#### [Task to carry out]
In the data below, find every line with the string "picture" and pull it out.
╭──
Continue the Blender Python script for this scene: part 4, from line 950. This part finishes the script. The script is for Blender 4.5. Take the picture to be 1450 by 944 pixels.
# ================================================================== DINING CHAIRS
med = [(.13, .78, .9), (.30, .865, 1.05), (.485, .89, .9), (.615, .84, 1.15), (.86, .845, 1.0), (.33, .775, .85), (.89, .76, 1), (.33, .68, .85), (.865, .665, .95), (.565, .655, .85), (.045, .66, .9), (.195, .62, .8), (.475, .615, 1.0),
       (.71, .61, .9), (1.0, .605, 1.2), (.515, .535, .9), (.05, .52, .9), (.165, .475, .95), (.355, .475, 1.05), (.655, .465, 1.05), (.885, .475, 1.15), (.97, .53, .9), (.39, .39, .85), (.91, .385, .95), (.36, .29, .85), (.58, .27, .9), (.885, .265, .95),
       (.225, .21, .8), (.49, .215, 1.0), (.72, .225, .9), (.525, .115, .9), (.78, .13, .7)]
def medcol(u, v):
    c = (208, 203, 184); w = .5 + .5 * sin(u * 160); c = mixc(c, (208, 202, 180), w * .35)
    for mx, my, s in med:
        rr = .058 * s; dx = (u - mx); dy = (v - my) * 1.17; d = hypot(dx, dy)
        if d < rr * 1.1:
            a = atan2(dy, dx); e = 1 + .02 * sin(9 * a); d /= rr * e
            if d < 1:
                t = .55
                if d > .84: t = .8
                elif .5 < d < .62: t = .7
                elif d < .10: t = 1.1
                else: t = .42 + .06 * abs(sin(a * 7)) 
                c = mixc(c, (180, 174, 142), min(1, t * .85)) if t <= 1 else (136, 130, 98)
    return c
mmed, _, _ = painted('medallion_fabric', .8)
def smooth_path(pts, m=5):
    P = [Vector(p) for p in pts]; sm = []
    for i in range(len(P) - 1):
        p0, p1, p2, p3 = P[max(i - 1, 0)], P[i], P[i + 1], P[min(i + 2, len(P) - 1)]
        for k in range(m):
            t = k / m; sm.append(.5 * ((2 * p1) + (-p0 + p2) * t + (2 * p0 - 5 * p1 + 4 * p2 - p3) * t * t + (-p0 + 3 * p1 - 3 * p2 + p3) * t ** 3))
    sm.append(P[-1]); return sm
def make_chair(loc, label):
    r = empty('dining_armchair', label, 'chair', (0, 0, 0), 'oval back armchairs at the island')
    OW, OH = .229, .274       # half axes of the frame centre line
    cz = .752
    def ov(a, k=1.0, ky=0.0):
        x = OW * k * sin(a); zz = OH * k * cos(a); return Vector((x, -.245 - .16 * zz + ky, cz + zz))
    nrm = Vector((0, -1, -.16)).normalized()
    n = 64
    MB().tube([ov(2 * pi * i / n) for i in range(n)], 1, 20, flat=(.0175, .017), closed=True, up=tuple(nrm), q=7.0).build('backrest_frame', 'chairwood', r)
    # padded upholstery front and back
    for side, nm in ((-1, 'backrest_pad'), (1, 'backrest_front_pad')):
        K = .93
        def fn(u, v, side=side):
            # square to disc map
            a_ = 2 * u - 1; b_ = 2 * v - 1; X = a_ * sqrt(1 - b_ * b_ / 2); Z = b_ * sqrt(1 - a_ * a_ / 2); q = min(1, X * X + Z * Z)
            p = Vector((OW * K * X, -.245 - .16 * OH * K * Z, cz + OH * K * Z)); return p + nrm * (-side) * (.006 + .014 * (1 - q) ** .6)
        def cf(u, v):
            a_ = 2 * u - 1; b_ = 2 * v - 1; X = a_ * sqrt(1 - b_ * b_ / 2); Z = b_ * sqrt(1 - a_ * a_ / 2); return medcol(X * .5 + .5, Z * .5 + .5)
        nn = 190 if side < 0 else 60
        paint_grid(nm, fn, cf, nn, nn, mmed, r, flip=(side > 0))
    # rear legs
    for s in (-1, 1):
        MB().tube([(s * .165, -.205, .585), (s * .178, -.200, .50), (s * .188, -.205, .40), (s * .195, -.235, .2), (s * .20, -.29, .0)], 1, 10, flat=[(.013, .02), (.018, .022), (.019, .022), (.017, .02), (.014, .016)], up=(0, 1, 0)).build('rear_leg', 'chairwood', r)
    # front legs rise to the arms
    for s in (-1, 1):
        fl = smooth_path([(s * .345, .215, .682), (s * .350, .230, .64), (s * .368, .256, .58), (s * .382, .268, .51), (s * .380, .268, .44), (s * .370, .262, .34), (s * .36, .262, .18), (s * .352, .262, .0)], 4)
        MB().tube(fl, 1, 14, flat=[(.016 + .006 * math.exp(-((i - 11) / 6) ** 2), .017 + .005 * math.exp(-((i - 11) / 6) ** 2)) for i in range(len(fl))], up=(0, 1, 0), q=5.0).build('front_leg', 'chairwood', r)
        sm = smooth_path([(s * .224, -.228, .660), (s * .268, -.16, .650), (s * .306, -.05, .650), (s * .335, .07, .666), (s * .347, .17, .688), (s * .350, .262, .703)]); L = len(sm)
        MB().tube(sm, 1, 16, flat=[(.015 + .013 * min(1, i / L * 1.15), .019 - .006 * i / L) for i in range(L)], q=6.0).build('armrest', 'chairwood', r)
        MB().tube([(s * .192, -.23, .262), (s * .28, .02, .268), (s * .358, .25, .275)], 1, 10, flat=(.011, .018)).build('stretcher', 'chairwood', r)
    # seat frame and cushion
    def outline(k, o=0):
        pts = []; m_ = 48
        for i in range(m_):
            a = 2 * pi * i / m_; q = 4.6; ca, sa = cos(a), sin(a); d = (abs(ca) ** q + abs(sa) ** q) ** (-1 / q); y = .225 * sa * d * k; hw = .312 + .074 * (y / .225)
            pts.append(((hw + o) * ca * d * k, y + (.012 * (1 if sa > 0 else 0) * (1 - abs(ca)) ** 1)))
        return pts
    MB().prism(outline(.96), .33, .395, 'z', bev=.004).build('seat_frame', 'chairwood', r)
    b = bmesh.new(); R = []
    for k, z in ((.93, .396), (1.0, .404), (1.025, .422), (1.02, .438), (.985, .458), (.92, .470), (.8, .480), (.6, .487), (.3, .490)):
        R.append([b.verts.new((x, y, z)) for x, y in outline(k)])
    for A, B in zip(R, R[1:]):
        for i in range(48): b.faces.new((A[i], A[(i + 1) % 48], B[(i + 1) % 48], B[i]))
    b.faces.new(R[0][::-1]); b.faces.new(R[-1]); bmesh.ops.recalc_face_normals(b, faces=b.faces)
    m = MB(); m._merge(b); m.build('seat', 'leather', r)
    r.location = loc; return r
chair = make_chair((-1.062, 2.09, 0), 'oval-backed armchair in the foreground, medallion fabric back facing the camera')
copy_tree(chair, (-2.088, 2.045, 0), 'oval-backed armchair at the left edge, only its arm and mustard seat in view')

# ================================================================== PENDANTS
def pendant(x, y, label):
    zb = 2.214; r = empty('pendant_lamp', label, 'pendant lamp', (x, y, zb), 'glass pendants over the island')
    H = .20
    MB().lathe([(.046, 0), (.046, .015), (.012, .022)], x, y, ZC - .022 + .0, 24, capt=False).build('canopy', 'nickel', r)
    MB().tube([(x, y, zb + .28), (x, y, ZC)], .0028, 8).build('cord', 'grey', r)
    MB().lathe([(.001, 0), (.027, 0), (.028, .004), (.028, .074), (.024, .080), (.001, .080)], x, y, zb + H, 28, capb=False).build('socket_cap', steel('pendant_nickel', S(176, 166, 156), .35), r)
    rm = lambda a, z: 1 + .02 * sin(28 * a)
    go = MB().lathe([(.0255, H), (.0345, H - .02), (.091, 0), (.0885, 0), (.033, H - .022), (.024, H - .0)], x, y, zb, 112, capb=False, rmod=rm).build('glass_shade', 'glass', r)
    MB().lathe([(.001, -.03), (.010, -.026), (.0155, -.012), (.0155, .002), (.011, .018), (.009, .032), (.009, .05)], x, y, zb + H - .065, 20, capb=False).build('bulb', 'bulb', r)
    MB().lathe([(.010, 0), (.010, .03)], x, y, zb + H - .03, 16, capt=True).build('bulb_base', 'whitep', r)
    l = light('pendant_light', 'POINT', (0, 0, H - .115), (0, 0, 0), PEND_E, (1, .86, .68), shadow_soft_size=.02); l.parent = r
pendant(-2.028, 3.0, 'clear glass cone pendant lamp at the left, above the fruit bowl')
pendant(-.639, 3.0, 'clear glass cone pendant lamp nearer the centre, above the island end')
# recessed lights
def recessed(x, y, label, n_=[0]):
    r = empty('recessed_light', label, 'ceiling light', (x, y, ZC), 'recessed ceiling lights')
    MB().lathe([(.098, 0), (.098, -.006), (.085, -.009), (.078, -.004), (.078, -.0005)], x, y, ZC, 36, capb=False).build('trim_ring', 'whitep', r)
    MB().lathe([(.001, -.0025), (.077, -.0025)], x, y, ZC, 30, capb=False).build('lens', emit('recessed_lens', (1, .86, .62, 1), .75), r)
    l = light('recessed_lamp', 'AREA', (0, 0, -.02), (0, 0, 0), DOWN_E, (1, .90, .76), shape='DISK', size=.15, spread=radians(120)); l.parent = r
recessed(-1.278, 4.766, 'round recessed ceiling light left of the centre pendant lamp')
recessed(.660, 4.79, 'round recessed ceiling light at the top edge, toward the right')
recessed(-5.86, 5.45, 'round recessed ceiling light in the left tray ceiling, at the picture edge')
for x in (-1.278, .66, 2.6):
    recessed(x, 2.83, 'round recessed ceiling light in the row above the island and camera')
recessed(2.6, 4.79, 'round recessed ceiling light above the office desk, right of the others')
╰──
#### [Answer in full]
Continue the Blender Python script for this scene: part 4, from line 950. This part finishes the script. The script is for Blender 4.5. Take the picture to be 1450 by 944 pixels.
recessed(-5.86, 5.45, 'round recessed ceiling light in the left tray ceiling, at the picture edge')